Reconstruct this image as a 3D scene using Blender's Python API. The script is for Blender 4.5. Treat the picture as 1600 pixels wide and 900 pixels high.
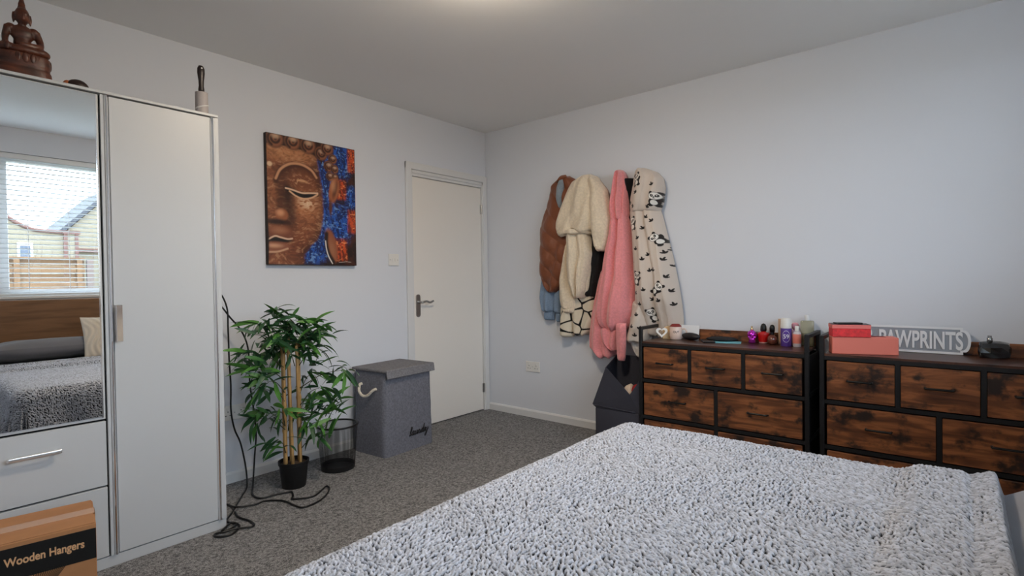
import bpy, bmesh, math, random
import numpy as np
from mathutils import Matrix, Vector

# ------------------------------------------------------------------ clear
for o in list(bpy.data.objects):
    bpy.data.objects.remove(o)
S = bpy.context.scene
COL = S.collection
PI = math.pi
rng = random.Random(7)

# ------------------------------------------------------------------ camera
cam_d = bpy.data.cameras.new('camera')
cam_d.lens = 18.745
cam_d.sensor_width = 36.0
cam_d.sensor_fit = 'HORIZONTAL'
cam_d.clip_start = 0.05
cam = bpy.data.objects.new('camera', cam_d)
COL.objects.link(cam)
r_ = (0.6420147, -0.76655612, -0.01445163)
u_ = (0.02001473, -0.00208589, 0.99979751)
f_ = (0.76643104, 0.64217394, -0.01400324)
cam.matrix_world = Matrix(((r_[0], u_[0], -f_[0], -3.524), (r_[1], u_[1], -f_[1], -3.2437),
                           (r_[2], u_[2], -f_[2], 1.1489), (0, 0, 0, 1)))
S.camera = cam

# ------------------------------------------------------------------ world, lights, exposure
WORLD_STRENGTH = 10.0
LAMP_STRENGTH = 95.0
world = bpy.data.worlds.new('overcast_sky')
S.world = world
world.use_nodes = True
wn = world.node_tree.nodes
bg = wn['Background']
bg.inputs[0].default_value = (0.72, 0.86, 1.0, 1)
bg.inputs[1].default_value = WORLD_STRENGTH
S.view_settings.view_transform = 'Standard'
S.view_settings.look = 'None'
S.view_settings.gamma = 1.0
S.view_settings.use_curve_mapping = False
S.view_settings.exposure = 0.0

WX0, WX1, WZ0, WZ1 = -3.75, -0.75, 1.075, 2.262     # window opening
WY = -3.90                                          # window wall inner face
pl = bpy.data.lights.new('window_portal', 'AREA')
pl.shape = 'RECTANGLE'
pl.size = WX1 - WX0
pl.size_y = WZ1 - WZ0
pl.cycles.is_portal = True
plo = bpy.data.objects.new('window_portal', pl)
plo.location = ((WX0 + WX1) / 2, WY - 0.13, (WZ0 + WZ1) / 2)
plo.rotation_euler = (PI / 2, 0, 0)      # -Z looks towards +Y
COL.objects.link(plo)

# ------------------------------------------------------------------ helpers
def L(r, g, b):
    def c(v):
        v = v / 255.0
        return v / 12.92 if v <= 0.04045 else ((v + 0.055) / 1.055) ** 2.4
    return (c(r), c(g), c(b))

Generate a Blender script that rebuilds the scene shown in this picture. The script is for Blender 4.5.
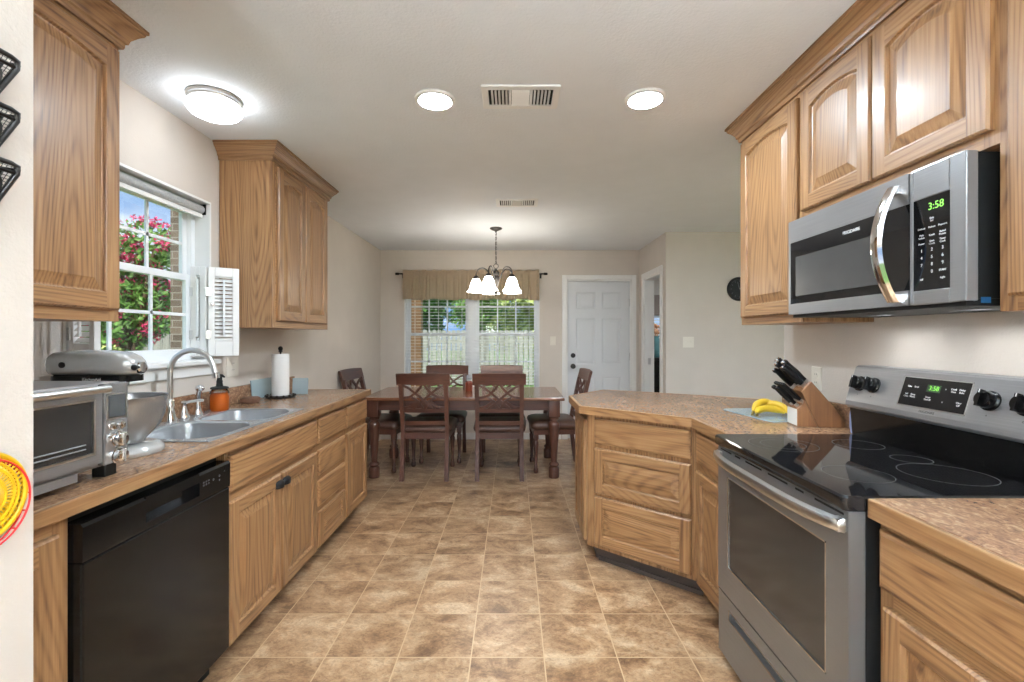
import bpy, bmesh, math, random
from mathutils import Vector, Matrix, noise as mnoise
random.seed(11)
PI = math.pi
S = bpy.context.scene
C = S.collection
for o in list(bpy.data.objects):
    bpy.data.objects.remove(o)

# ------------------------------------------------------------------ camera, world, sun, exposure
FPX = 465.0
cam_d = bpy.data.cameras.new('camera')
cam = bpy.data.objects.new('camera', cam_d)
C.objects.link(cam)
cam.location = (0, 0, 1.32)
cam.rotation_euler = (PI/2, 0, 0)
cam_d.sensor_width = 36.0
cam_d.lens = FPX/1024*36.0
cam_d.shift_x = -1.0/1024
cam_d.shift_y = -4.0/1024
cam_d.clip_start = 0.02
cam_d.clip_end = 200
S.camera = cam

S.view_settings.view_transform = 'Standard'
S.view_settings.look = 'None'
S.view_settings.gamma = 1.0
S.view_settings.use_curve_mapping = False
S.view_settings.exposure = 1.12

W = bpy.data.worlds.new('sky')
S.world = W
W.use_nodes = True
wn = W.node_tree
wn.nodes.clear()
w_out = wn.nodes.new('ShaderNodeOutputWorld')
w_bg = wn.nodes.new('ShaderNodeBackground')
w_tc = wn.nodes.new('ShaderNodeTexCoord')
w_map = wn.nodes.new('ShaderNodeMapping')
w_map.inputs['Scale'].default_value = (1, 1, 2.2)
w_ns = wn.nodes.new('ShaderNodeTexNoise')
w_ns.inputs['Scale'].default_value = 3.2
w_ns.inputs['Detail'].default_value = 7
w_rp = wn.nodes.new('ShaderNodeValToRGB')
w_rp.color_ramp.elements[0].position = 0.46
w_rp.color_ramp.elements[1].position = 0.66
w_rp.color_ramp.elements[0].color = (0.20, 0.36, 0.66, 1)
w_rp.color_ramp.elements[1].color = (0.92, 0.94, 0.97, 1)
wn.links.new(w_tc.outputs['Generated'], w_map.inputs['Vector'])
wn.links.new(w_map.outputs['Vector'], w_ns.inputs['Vector'])
wn.links.new(w_ns.outputs['Fac'], w_rp.inputs['Fac'])
wn.links.new(w_rp.outputs['Color'], w_bg.inputs['Color'])
wn.links.new(w_bg.outputs['Background'], w_out.inputs['Surface'])
w_bg.inputs['Strength'].default_value = 0.68

sun_d = bpy.data.lights.new('sun', 'SUN')
sun_d.energy = 3.0
sun_d.angle = math.radians(1.5)
sun_d.color = (1.0, 0.95, 0.86)
sun = bpy.data.objects.new('sun', sun_d)
C.objects.link(sun)
sun.rotation_euler = (math.radians(38), math.radians(12), 0)      # from behind the camera, high

CAN_L = 230.0        # radiance of the recessed lamps
DOME_L = 7.0        # radiance of the flush ceiling lamp
SHADE_L = 8.0       # radiance of the chandelier glass
FILL_DRUM_L = 42.0        # radiance of the drum lamp added as unseen fill light
FILL_UP_L = 3300.0      # radiance of the unseen uplights added to brighten the ceiling

# ------------------------------------------------------------------ materials
def nodes_of(name):
    m = bpy.data.materials.new(name)
    m.use_nodes = True
    nt = m.node_tree
    b = nt.nodes['Principled BSDF']
    return m, nt, b

def N(nt, t, **kw):
    n = nt.nodes.new(t)
    for k, v in kw.items():
        if k in n.inputs:
            n.inputs[k].default_value = v
        else:
            setattr(n, k, v)
    return n

def srgb(r, g, b):
    f = lambda c: (c/255/12.92) if c/255 <= 0.04045 else ((c/255+0.055)/1.055)**2.4
    return (f(r), f(g), f(b), 1)

def ramp(nt, stops):
    r = nt.nodes.new('ShaderNodeValToRGB')
    e = r.color_ramp.elements
    while len(e) < len(stops):
        e.new(0.5)
    for i, (p, c) in enumerate(stops):
        e[i].position = p
        e[i].color = c
    return r

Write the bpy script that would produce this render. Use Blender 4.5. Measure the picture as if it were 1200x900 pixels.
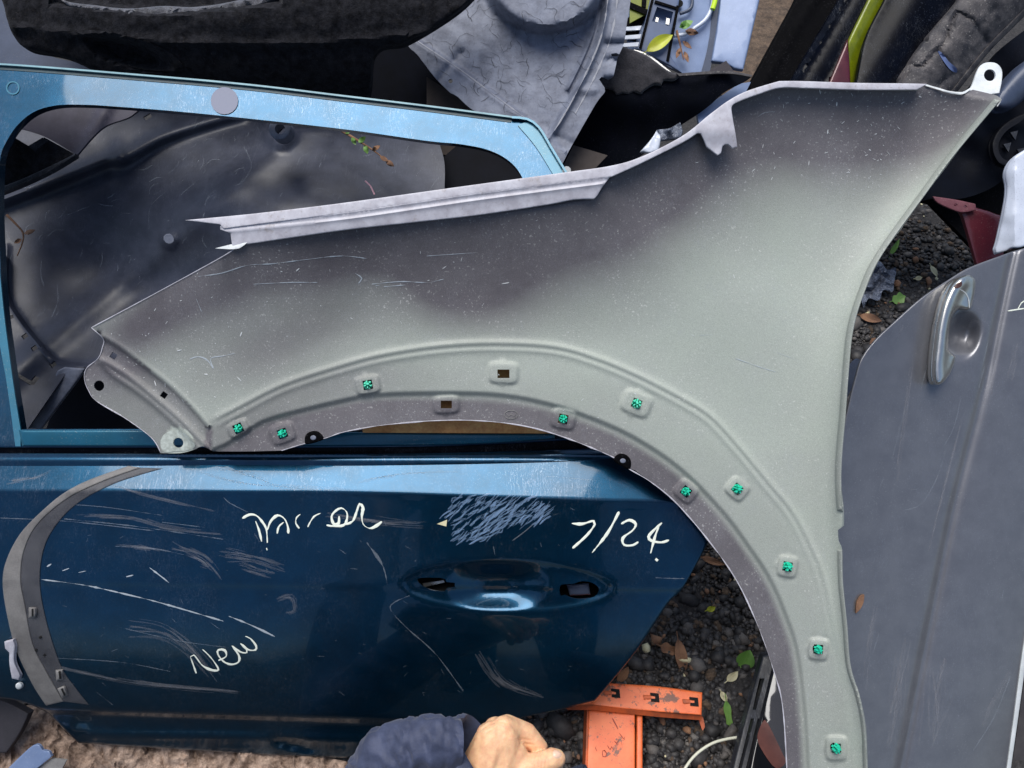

# Exercise directions
Pictures stay out. Repeat only the lines from the beginning of the data through the line that has "from mathutils import Matrix, Vector".

# Solution to the problem
Reconstruct this image as a 3D scene using Blender's Python API. The script is for Blender 4.5. Treat the picture as 1600 pixels wide and 900 pixels high.
import bpy, bmesh, math, random
import numpy as np
from mathutils import Matrix, Vector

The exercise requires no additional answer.